2 – When you see it happening, don’t let it happen. This action is the most personal of the ones I’m suggesting. Not letting it happen is different for everyone and it truly depends on where that person is in their own journey. For me not letting it happen is showing up as prepared as I can for the traumatized women that trust me to help her. For someone else, not letting it happen may just be that they make an anonymous tip to the harassment line at their work or say a silent prayer for the victim or for themselves. Every little bit of doing helps to shrink the problem.

3 – Raise our girls and our boys equally. Raising our children in an equal way is where the real change happens. Raise them in homes where mom takes out the trash and dad is the stay at home parent. Raise them in homes where the gender terms are more neutral and the colors are less distinct. Raise them in homes where you, as the parent, have the hard conversations about the realities of what the world expects of them as a boy or as a girl and how what they should expect of themselves to be decent humans may be quite different.

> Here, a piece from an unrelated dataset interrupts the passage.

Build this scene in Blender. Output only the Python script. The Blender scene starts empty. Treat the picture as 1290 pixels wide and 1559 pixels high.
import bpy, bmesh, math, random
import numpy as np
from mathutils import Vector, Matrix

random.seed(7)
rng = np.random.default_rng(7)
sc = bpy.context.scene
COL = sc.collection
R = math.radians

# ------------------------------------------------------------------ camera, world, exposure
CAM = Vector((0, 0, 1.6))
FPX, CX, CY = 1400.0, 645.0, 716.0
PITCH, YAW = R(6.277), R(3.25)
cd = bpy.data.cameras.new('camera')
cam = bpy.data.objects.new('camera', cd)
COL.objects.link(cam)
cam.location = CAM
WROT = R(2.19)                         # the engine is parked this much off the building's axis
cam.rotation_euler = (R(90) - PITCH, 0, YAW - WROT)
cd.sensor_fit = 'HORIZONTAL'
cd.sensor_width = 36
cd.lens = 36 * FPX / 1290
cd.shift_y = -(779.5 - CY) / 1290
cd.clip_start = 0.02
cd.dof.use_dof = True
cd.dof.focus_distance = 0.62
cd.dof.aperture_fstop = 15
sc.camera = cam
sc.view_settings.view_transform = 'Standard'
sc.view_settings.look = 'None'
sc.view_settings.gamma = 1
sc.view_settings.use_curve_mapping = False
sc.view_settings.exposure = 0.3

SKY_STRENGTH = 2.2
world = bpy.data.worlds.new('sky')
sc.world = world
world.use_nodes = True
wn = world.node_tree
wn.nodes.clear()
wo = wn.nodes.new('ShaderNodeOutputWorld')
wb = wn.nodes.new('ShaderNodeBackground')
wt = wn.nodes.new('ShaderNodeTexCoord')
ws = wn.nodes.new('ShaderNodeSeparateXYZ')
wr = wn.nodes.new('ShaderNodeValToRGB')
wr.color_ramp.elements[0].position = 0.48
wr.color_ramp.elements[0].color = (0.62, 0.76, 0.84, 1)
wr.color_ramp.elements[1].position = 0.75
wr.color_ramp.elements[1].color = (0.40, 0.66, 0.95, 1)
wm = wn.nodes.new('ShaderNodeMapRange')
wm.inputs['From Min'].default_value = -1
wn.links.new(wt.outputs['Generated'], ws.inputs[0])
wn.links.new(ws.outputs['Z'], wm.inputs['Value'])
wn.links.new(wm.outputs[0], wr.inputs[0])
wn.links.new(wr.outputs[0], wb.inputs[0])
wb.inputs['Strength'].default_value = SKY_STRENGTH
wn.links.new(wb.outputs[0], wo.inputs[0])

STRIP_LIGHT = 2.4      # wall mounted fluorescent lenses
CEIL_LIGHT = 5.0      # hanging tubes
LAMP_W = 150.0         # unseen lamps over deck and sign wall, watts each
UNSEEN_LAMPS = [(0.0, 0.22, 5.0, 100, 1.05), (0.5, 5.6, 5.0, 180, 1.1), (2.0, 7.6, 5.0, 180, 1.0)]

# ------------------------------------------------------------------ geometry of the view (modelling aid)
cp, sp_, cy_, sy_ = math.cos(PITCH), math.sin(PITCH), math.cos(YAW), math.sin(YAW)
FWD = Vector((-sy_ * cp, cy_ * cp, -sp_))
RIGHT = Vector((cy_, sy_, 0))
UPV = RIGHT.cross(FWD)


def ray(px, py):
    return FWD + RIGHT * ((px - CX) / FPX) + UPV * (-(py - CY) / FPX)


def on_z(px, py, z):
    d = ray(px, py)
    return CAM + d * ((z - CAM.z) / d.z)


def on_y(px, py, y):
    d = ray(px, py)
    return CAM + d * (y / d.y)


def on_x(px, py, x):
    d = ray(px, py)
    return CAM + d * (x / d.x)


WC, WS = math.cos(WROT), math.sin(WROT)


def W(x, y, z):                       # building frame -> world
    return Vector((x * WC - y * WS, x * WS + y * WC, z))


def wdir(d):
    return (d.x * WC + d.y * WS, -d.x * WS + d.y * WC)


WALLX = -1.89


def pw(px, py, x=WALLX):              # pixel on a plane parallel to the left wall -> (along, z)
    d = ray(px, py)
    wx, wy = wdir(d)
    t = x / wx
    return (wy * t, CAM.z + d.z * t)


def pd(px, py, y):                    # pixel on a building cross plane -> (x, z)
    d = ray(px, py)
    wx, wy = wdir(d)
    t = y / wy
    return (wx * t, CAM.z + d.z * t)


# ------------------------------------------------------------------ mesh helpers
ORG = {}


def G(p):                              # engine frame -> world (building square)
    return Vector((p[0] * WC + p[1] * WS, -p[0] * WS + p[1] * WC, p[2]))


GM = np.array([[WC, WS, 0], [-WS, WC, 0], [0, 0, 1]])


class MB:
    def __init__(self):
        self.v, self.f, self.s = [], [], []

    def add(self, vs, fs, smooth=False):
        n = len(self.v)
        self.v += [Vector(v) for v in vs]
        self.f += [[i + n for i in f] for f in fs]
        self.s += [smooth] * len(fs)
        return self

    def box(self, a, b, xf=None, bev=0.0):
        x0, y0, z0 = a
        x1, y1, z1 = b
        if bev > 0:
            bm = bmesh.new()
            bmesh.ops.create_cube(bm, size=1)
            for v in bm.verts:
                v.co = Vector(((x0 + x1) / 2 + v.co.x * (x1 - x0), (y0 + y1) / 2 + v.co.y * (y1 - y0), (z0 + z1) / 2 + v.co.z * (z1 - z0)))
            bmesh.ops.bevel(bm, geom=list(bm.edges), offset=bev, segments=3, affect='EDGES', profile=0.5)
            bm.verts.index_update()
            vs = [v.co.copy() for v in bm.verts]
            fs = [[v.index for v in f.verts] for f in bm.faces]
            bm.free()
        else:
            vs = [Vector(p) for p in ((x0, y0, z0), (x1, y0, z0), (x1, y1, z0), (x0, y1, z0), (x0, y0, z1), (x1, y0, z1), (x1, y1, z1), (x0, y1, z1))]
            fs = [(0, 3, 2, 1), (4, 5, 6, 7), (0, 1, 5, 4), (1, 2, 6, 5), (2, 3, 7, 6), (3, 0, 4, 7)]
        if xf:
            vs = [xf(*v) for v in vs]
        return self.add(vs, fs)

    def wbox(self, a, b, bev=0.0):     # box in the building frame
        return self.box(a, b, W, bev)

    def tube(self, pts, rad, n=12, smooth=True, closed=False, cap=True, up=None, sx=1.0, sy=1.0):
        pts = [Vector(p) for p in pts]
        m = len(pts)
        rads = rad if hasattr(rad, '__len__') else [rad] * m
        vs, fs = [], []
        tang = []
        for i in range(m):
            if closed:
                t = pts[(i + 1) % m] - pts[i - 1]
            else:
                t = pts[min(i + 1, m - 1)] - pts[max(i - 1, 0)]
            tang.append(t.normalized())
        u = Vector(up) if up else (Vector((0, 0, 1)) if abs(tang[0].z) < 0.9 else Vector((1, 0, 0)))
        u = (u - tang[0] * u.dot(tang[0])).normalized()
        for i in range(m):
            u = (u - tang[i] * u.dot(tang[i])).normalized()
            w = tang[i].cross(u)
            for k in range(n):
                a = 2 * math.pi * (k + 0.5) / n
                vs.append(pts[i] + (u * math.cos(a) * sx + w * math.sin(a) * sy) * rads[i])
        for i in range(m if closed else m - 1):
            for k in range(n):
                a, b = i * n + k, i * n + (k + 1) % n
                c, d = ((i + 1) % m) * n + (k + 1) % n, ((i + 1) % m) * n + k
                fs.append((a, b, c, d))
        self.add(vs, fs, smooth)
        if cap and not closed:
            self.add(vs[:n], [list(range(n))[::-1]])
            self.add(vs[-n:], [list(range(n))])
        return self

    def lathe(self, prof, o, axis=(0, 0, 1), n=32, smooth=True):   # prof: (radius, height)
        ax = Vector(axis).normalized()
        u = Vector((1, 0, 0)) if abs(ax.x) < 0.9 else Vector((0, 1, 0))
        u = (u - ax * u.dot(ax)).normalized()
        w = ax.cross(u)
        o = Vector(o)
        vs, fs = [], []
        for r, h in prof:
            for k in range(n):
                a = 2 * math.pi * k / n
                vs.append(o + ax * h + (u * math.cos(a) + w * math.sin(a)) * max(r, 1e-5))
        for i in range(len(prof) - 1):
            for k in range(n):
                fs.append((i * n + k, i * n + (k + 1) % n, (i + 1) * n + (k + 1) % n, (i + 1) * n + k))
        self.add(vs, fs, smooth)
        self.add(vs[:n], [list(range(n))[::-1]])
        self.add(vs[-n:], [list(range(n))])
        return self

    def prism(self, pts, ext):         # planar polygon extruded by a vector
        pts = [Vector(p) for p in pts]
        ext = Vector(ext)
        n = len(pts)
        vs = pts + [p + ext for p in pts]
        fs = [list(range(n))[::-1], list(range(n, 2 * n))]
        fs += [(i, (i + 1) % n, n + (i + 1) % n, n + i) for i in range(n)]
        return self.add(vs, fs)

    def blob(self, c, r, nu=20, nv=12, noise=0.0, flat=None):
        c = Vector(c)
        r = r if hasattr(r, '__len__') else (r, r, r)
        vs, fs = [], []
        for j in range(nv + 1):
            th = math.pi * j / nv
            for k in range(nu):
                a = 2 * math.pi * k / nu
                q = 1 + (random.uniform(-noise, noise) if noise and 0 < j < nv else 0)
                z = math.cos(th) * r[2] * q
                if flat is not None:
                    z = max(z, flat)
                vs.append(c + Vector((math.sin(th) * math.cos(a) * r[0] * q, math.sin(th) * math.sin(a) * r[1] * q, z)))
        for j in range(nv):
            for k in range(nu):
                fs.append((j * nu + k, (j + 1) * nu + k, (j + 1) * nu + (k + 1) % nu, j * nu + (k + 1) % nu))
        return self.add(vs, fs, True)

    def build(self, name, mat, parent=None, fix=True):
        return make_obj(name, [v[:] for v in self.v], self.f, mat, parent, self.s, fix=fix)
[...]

Even though I remain scared, I am also optimistic. We as a nation and as a global community are beginning to no longer pretend these things aren’t happening. We are having me too moments on Facebook and women’s marches in even the smallest of cities. I also have a great deal of faith in how lots of us are raising our children to recognize and put emphasis on what is similar between us instead of what is different. When we begin to habitually notice what we have in common across gender, race, culture and sexual orientation, we are bound by our common humanity and so much less likely to hurt each other.